Tenderness and sensuality
In recent years, we’ve seen a growing turn toward radical softness, exploring the intimacy and care in queer relationships. Artists have taken on the task of owning the everyday moments of softness and vulnerability in a world that often frames queer and trans bodies through trauma or spectacle.
These artists are building visual languages rooted in touch, connection, and emotion, and it’s not sensationalized. Miles Greenberg’s sculptural figures, bouncing off his performance practice, embrace one another in polished marble. Here, a material often associated with power is softened into vulnerability. Leonard Suryajaya’s hyper-saturated photographs celebrate queer domesticity with humor, chaos, joy, and care: Silken fabrics and fragile flowers evoke tactility. And Willa Wasserman’s loose yet deftly defined paintings luxuriate in moments of queer stillness that are as radical as any protest.
Hopeful futures
All of these artists, in one way or another, are thinking about the future. It’s about the way they’re taking up space in their work. But futurity in queer art doesn’t mean utopia. It’s more complicated, more grounded, and more expansive than that. Artists like Danielle Brathwaite-Shirley are using digital tools to create interactive archives and video games that center Black trans lives—not as fantasy, but as the foundation of what’s next. Ebun Sodipo presents layered histories through performance and installation; by highlighting untold stories from the past, she makes it impossible to overlook today’s stories. Both artists assert that their art is for Black trans people of the future. Their work isn’t just about imagining the future: It’s about demanding it.
Others work within more intimate or everyday registers. Young Joon Kwak’s multidisciplinary practice imagines new ways for marginalized bodies to move through the world. Victoria Roth’s paintings take an abstract, organic approach to envisioning what queer desire could look like. These works are not just about existing in the future—they’re about thriving there.
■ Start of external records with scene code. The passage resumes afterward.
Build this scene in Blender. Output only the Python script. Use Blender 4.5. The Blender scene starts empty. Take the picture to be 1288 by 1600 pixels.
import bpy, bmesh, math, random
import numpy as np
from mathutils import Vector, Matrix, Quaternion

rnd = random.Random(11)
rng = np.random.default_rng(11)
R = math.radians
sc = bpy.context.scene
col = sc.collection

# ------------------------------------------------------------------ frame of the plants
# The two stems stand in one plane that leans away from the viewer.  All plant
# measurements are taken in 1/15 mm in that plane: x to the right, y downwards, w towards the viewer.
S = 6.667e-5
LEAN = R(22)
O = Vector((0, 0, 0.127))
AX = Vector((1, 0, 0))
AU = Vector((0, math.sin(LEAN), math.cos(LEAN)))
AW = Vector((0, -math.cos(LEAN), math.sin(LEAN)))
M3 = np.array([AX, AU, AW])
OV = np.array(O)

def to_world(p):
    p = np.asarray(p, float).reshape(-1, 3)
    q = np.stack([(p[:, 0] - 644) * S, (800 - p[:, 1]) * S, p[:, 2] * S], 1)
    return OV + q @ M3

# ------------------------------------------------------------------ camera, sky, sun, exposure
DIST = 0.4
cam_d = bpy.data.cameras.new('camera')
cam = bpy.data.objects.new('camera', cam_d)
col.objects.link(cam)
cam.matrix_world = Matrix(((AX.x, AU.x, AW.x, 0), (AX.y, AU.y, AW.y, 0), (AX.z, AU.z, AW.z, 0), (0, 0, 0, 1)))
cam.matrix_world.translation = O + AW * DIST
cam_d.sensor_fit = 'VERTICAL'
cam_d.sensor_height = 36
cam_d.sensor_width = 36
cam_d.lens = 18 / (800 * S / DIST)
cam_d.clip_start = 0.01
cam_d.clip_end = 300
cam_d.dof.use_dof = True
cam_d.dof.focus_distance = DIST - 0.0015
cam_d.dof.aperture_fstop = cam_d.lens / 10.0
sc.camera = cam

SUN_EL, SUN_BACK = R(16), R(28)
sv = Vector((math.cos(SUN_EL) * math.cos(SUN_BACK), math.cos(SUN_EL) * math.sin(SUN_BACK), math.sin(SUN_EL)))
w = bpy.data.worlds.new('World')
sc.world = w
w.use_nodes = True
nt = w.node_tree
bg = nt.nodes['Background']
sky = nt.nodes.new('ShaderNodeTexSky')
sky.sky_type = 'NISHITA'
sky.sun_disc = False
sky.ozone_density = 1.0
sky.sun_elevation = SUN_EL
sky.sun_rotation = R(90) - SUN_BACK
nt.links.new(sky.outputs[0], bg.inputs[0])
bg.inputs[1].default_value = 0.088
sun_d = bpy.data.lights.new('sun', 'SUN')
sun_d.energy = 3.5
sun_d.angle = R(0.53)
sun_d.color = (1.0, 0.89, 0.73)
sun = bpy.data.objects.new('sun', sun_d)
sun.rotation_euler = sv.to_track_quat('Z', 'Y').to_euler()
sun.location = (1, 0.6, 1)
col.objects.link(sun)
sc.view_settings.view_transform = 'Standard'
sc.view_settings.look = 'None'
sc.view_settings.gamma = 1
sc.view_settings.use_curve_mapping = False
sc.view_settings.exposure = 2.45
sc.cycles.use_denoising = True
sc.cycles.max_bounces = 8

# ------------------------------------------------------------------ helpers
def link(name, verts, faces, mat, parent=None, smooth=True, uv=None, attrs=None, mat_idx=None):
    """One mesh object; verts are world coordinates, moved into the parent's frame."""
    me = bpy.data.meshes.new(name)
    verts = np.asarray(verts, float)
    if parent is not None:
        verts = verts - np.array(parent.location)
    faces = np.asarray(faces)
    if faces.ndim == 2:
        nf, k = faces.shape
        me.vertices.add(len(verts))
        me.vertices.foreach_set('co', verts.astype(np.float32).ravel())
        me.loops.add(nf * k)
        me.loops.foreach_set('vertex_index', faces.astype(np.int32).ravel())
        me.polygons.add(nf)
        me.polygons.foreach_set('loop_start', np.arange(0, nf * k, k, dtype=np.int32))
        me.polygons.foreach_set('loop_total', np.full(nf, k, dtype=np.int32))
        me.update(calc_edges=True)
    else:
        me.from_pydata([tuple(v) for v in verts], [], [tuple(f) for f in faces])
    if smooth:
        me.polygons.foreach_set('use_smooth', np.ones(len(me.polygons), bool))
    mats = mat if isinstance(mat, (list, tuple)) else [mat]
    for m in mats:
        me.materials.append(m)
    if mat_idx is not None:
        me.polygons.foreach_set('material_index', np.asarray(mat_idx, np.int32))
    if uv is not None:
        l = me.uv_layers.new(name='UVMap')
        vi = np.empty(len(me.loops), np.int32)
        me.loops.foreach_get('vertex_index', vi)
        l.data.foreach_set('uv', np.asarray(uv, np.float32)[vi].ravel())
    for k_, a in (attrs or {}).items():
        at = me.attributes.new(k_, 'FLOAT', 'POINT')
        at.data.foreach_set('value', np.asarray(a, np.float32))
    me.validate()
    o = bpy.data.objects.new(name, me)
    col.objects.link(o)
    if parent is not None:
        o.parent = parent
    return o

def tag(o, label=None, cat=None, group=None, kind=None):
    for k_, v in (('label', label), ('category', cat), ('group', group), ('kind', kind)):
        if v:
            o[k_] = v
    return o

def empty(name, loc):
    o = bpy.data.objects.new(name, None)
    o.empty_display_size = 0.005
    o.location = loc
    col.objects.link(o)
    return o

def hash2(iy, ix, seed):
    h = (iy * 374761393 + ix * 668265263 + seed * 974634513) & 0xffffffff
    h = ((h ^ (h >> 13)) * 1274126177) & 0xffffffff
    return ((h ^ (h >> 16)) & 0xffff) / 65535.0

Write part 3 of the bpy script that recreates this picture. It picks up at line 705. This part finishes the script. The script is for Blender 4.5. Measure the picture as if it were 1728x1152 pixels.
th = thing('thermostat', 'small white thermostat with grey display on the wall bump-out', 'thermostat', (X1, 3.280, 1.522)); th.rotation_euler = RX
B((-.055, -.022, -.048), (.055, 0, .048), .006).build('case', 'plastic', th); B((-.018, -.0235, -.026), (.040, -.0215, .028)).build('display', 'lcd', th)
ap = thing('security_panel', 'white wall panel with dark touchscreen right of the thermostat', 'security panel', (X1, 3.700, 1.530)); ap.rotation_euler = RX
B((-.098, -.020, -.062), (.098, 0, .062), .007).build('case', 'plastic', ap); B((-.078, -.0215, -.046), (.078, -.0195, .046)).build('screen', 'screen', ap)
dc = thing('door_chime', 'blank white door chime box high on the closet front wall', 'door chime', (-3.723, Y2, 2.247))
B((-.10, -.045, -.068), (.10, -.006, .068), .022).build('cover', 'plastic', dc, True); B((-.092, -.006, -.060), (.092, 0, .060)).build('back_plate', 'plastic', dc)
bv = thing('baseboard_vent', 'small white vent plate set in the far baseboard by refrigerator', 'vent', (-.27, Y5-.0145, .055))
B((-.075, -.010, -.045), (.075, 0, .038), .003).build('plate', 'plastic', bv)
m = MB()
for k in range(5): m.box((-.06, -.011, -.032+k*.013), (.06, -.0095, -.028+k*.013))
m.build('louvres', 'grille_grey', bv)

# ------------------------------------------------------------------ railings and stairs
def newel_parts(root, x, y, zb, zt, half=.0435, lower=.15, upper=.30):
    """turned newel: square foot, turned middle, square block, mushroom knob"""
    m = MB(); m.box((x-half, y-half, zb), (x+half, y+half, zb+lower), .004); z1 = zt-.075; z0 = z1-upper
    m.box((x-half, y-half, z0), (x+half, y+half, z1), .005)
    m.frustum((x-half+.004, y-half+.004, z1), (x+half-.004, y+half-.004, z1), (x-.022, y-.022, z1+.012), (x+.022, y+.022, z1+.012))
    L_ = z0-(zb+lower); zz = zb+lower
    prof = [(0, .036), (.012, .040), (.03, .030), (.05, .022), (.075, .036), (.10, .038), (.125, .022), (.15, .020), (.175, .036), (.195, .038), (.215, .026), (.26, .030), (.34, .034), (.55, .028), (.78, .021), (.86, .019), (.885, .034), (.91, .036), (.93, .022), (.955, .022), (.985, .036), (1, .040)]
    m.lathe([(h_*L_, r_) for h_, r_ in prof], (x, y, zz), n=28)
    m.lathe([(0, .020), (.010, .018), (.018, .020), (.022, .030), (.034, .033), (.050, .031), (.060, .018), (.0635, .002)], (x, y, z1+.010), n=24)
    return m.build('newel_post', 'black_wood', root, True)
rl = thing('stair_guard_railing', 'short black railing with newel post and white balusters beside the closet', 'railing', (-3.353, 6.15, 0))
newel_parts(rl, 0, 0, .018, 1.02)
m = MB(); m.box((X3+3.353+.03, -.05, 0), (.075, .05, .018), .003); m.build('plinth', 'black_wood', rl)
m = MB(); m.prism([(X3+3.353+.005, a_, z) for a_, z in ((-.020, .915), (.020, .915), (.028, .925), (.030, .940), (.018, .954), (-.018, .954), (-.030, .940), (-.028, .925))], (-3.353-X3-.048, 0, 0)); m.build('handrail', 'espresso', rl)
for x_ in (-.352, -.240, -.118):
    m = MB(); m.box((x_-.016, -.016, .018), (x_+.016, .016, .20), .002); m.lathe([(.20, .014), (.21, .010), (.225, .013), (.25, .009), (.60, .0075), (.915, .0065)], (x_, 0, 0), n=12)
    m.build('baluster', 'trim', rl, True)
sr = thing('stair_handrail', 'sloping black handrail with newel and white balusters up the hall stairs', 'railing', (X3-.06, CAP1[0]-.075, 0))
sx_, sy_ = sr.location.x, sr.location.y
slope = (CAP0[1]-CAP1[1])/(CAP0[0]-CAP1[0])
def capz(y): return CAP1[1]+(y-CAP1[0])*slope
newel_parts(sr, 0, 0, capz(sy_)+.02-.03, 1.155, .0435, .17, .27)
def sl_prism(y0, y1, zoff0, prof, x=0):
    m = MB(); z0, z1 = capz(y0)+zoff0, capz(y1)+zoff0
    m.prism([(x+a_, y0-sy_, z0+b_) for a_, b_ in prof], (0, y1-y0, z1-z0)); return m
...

Artists like Vita Kari, who use social media platforms like TikTok as their primary medium, are reshaping how art is encountered, who it’s for, and where it lives. They are unapologetically present in the now while cracking open what’s possible in the next breath.
These artists are not asking to be included in someone else’s vision of the future. They’re making their own. And in doing so, they remind us that queer futurity is already unfolding.